提案時の生物多様性への配慮の実施(リスク評価)
土木工事では、自然環境と接する場合が多いため、希少動植物の保全やその影響回避を含む様々な生物多様性への配慮の取り組みを、また建築工事では、工場敷地や再開発案件における緑地計画において、健全で良質な生態環境創出の取り組みをそれぞれ行っています。
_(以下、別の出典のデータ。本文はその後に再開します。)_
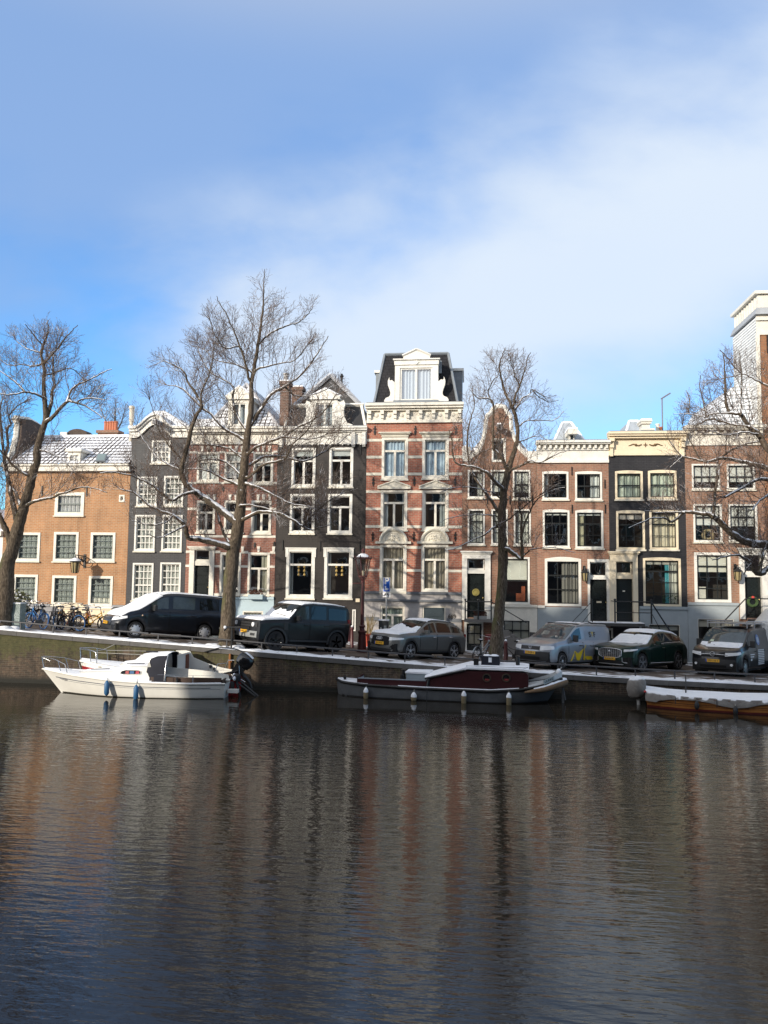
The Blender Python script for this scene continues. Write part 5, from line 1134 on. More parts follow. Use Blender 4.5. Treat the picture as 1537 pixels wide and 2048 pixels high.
# ---- the bank behind the camera: a row of tall houses that shades the low parts of the view
def near_row():
 rr=random.Random(11);x=-64.4;i=0
 while x<30:
  wd=5.2+rr.random()*1.5;hgt=NEARH(x+wd/2)+rr.uniform(-1.2,1.2);y0=-46.0
  if x<NEAR0:x+=wd;i+=1;continue
  mt=[BRN,RED,BLK8,BRN9,OCHRE][i%5];word=['brown','red','black','light brown','ochre'][i%5]
  t=Th('canal_house','tall narrow house on the near bank, behind the viewer','house',(x+wd/2,y0,2.3),'houses on the near bank behind the camera')
  mb=MB();mb.box(x,x+wd-.01,y0-9,y0,2.0,hgt);t.part(mb,'wall',mt)
  mb=MB();mb.add([(x,y0-9,hgt+.01),(x+wd,y0-9,hgt+.01),(x+wd,y0,hgt+.01),(x,y0,hgt+.01),(x+wd/2,y0-8,hgt+2.4),(x+wd/2,y0-1,hgt+2.4)],[(3,2,5),(2,1,4,5),(1,0,4),(0,3,5,4)]);t.part(mb,'roof',SLATE)
  mb=MB();mb.box(x,x+wd-.01,y0,y0+.3,hgt-.8,hgt+.1);t.part(mb,'cornice',WHITE)
  for f in range(4):
   for c in range(3):
    X=x+wd*(c+.5)/3;Z=4.0+f*(hgt-5)/4;mb=MB();mb.box(X-.55,X+.55,y0,y0+.05,Z,Z+1.9);w_=t.part(mb,'window',WHITE);mb=MB();mb.box(X-.43,X+.43,y0+.04,y0+.06,Z+.12,Z+1.78);t.part(mb,'pane',paint('dark_glass',(.02,.025,.03),.05),w_)
  x+=wd;i+=1
NEAR0=-66
def NEARH(x):return 21.0 if x>-34.8 else 11.0
near_row()
# ------------------------------------------------------------------ bare trees: traced limbs, twigs grown towards points spread through the crown
def spline(P,n=5):
 P=[np.array(p,float)for p in P]
 if len(P)<3:return[P[0]+(P[1]-P[0])*t for t in np.linspace(0,1,n+1)]
 Q=[2*P[0]-P[1]]+P+[2*P[-1]-P[-2]];out=[]
 for i in range(1,len(Q)-2):
  a,b,c,d=Q[i-1:i+3]
  for k in range(n):
   t=k/n;out.append(.5*((2*b)+(c-a)*t+(2*a-5*b+4*c-d)*t*t+(3*b-a-3*c+d)*t**3))
 out.append(P[-1]);return out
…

いずれの工事においても「いきものコンシェルジュ®」や「森コンシェルジュ®」「水辺コンシェルジュ®」等の当社独自の生物多様性評価ツールを駆使して、積極的な提案を行っています。
*生物多様性コンシェルジュシリーズ
- 生物多様性に配慮した計画を実現を支援する対話型アプリ。
- 「いきものコンシェルジュ®」:計画地に誘致可能な動物を予測評価する当社独自のツール
- 「森コンシェルジュ®」:計画地の環境に適した植物選定を可能とした当社独自のツール
- 「水辺コンシェルジュ®」:生息環境に影響を受ける水辺の希少動植物を保全・代償するための当社独自の計画ツール
ステークホルダーとの対話・協働
大成建設グループは、生物多様性の損失を食い止め、ネイチャーポジティブの実現・深化に貢献するための活動の一環として、年に複数回、環境省関連部門との意見交換を実施しています。これにより得られた知見を活かして、自然共生社会の実現に向けた取り組みを進めています。
ヤマネの巣箱づくり
- ⼤成建設はニホンヤマネ等を保護する団体「(一社)ヤマネ・いきもの研究所」を支援しています。山梨県北杜市でのアニマルパスウェイ設置を機に、2005年より社員の環境教育・ボランティア活動を実施しています。ボランティアでは、ヤマネについて学びながら巣箱を作成しており、これまで3,538個の巣箱を寄贈しています。また、樹上性小動物のロードキル問題やアニマルパスウェイの啓発アニメーションを製作する資金調達のクラウドファンディングに当社も参加し、アニマルパスウェイ啓発アニメ「約束の森」~ヤマネ物語~が公開されました。
大成1トンくらぶ
- 大成1トンくらぶは、2010年より『会社と社員の家庭でカーボンオフセットを同時に実現』をテーマとしてスタートした環境貢献活動で、これまでに14回実施しています。2012、2015年に支援した「釜石地方森林組合」が管理する「鵜住居(うのすまい)地区」の山林において、2017年5月に不審火による大規模な山火事が発生し、413haが焼失する多大な被害が出ました。そこで、2017年から継続して、この釜石の森林復興のための植林用苗木購入費用や、森林整備費用を寄付するために募金を社内で実施しました。2024年度は、当社グループ社員有志1,097名から1,664,000円の寄付が集まりました。